I bought things I couldn’t afford which amounted to blush, eye shadow, a dress, a skirt, a pair of pants and a pedicure. I don’t want to look up the prices and do the addition because that’ll put me in a different kind of funk and the process will start all over again. But it did get me wondering – is there a mathematical formula for the ratio between $ spent or number of items bought and happy brain chemistry? It can’t be a linear relationship where the more money you spend the happier you get because if we take that premise to its logical conclusion then going broke would be bliss. I’ve been there. It’s not.

Or is the shopping - happiness formula not about the monetary value of the purchases but rather about the number of items bought – the consumption? I have no desire to eat when I’m unhappy, but acquiring new items is somehow satisfying. Would acquiring key chains or pencil sharpeners or those brightly colored plastic paper clips have the same effect as the pricier blush, eye shadow, skirt, dress, pants and pedicure? And is there some critical number of items which once reached brings on the brain alteration process? If so, what's that magic number. 3? 24? Is it different for each person or does it depend on the particular cause of the funk? 3 items for a fight with your boss. 8 for an argument with sis. 32 when the boyfriend pisses you off?
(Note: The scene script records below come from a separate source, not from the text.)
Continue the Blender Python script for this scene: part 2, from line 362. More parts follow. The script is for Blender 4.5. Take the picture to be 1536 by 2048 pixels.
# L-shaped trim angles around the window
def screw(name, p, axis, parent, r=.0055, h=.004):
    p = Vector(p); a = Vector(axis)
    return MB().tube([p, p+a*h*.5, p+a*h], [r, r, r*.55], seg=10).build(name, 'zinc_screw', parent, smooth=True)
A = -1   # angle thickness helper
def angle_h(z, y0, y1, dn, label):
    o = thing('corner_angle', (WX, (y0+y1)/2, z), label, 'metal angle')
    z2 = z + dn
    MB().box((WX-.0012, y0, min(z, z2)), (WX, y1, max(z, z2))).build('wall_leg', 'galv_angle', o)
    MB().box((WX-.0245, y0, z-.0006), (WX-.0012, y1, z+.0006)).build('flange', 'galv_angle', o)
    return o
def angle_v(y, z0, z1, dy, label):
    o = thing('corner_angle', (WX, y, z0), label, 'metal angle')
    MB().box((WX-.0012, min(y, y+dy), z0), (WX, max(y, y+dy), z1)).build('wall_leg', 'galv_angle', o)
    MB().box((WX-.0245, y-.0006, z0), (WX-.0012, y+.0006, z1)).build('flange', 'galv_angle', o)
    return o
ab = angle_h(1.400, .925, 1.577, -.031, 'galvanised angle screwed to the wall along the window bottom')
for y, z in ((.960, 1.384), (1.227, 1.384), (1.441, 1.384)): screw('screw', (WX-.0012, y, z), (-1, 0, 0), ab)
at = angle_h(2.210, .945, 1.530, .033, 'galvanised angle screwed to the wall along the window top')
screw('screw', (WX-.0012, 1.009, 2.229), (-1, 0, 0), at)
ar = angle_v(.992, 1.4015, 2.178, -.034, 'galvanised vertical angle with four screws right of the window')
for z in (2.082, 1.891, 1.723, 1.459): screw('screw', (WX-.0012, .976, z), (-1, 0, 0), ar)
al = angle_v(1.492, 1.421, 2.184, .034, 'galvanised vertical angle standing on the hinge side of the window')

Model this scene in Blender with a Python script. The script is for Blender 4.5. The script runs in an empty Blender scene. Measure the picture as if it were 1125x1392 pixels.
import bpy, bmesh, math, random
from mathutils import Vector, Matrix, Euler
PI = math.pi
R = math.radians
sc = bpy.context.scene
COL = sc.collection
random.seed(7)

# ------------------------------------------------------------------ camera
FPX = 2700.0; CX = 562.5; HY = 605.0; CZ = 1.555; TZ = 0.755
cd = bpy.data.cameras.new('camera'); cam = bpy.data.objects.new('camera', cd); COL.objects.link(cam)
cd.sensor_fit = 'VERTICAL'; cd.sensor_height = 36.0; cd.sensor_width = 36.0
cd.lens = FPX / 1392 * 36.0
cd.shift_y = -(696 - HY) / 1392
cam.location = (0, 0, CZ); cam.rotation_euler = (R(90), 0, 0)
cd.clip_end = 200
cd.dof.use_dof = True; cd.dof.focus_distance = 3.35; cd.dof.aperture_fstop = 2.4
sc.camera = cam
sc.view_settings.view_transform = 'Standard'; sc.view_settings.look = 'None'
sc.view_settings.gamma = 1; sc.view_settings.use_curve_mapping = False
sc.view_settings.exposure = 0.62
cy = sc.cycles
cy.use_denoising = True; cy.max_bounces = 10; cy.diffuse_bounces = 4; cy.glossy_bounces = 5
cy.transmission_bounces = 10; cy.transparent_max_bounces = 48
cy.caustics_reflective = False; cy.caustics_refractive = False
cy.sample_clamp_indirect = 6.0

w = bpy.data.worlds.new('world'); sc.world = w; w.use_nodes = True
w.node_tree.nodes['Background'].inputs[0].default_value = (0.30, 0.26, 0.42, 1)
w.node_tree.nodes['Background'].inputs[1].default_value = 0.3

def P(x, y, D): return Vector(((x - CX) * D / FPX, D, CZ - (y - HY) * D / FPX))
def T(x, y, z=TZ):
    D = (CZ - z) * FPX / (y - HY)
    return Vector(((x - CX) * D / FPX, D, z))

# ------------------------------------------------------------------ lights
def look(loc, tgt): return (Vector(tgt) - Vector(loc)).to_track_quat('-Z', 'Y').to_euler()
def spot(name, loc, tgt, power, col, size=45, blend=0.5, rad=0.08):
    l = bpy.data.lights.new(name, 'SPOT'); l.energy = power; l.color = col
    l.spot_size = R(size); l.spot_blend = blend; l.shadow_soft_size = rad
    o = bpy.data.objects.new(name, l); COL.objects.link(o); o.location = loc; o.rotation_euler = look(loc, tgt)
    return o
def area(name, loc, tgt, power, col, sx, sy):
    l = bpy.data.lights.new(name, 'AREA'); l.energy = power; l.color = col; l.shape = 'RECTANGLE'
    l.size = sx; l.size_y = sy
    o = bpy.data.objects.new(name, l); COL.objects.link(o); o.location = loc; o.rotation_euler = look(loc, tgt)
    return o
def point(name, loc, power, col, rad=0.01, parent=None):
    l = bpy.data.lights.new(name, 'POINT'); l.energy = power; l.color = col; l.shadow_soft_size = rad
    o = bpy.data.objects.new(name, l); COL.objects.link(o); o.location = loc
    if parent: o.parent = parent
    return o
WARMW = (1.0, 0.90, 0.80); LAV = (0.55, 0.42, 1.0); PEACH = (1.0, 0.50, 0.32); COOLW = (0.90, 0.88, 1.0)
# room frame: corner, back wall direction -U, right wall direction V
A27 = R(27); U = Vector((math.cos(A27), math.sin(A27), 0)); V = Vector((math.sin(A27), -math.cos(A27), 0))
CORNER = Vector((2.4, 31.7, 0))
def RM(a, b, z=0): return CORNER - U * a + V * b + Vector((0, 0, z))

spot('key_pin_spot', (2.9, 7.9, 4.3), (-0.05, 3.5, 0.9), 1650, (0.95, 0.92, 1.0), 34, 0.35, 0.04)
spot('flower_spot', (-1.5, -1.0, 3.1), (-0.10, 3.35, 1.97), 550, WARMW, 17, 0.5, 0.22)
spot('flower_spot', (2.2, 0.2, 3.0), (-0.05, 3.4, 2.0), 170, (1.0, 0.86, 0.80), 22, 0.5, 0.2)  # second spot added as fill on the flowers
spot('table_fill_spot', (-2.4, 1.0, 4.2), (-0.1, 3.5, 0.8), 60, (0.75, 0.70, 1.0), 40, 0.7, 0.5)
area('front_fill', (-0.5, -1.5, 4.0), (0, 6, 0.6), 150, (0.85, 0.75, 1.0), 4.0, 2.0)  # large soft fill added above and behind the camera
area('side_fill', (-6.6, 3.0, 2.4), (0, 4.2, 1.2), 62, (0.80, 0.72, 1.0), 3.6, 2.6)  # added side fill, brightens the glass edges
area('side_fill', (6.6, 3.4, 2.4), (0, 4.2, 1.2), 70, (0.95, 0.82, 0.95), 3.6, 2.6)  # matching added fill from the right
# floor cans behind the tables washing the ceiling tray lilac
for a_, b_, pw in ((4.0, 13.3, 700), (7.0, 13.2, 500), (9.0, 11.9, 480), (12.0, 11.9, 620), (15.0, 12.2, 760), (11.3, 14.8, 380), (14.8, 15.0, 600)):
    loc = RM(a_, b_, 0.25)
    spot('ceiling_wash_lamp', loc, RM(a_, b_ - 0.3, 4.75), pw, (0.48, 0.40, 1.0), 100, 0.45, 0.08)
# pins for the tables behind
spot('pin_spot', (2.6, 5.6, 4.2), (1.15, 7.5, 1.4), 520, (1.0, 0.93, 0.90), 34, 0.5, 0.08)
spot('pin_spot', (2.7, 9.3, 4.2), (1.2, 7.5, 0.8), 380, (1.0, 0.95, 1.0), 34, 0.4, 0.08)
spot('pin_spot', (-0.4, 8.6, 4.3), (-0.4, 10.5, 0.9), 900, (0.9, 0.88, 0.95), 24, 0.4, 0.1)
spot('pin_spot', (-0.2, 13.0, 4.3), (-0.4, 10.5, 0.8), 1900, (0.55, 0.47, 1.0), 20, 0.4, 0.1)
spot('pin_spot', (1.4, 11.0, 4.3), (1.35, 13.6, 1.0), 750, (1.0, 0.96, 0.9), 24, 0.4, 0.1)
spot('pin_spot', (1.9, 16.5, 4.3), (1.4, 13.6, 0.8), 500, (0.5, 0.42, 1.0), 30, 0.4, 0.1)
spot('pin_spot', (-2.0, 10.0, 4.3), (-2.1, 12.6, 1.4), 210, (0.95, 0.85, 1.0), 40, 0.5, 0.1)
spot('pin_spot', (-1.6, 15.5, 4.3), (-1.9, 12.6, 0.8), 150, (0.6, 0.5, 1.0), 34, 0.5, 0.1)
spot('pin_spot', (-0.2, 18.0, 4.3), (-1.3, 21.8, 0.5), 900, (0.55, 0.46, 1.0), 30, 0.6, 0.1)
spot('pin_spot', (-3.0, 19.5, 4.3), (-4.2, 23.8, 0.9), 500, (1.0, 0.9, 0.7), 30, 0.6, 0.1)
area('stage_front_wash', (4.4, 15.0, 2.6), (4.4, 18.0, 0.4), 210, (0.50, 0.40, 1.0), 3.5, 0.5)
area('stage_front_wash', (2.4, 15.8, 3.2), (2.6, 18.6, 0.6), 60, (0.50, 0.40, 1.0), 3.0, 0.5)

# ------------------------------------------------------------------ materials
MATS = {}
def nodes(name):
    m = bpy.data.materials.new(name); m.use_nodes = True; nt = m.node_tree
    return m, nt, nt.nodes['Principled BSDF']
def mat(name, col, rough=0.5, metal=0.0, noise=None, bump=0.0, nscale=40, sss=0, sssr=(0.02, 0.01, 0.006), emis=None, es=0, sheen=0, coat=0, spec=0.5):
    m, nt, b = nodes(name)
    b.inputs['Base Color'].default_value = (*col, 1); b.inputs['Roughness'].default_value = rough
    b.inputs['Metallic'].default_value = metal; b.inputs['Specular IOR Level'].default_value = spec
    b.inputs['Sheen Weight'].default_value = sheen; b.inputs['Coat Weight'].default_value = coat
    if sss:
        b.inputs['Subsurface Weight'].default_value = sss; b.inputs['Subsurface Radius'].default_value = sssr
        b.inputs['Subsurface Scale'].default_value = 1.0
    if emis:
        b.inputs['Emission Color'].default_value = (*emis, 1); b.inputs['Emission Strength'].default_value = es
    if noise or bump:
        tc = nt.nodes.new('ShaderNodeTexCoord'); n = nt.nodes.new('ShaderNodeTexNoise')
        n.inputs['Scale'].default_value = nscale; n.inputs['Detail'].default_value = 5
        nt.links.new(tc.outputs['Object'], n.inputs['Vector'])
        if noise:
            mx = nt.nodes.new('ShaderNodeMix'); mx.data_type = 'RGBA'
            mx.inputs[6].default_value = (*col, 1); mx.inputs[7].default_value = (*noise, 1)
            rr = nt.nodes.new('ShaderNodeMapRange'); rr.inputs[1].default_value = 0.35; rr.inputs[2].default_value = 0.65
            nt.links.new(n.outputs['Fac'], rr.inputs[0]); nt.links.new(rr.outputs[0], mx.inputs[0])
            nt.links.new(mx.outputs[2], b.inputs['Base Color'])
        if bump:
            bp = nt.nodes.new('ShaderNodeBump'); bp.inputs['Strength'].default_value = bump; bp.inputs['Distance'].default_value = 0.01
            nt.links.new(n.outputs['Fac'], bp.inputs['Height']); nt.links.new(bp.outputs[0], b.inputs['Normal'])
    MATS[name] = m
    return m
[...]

Does the improved post-spree mood have to do with newness in general? If I went to a gallery and looked at paintings I couldn’t buy but were new to me, would that work? Or is it just the distraction of shopping – getting your mind off whatever is that put you in the funk to begin with?

Or is it just a simple psychological formula – damage to sense of self is immediately (if temporarily) repaired with material items that help reconstruct outer image of said self. Plug up the holes with some fruity gum and buy yourself some time to work on the real repairs.

I don’t know the answers to any of these questions but I sure am glad I kept my receipts.


kspace said...

I recently interviewed a researcher in emotion and decision making who told me that anti-depressants are now commonly (?) used to treat compulsive shopping.

I'm not sure what that means. Maybe that drugs, not clothes, are the answer? Sweet.

Courtney said...

Great post! I am totally a mood shopper, I inherited this from my mother. I think the key is that the items somehow affirm your identity/specialness. Key chains and pencil sharpeners don't do that (for me anyway) the same way that clothes, makeup, etc. do.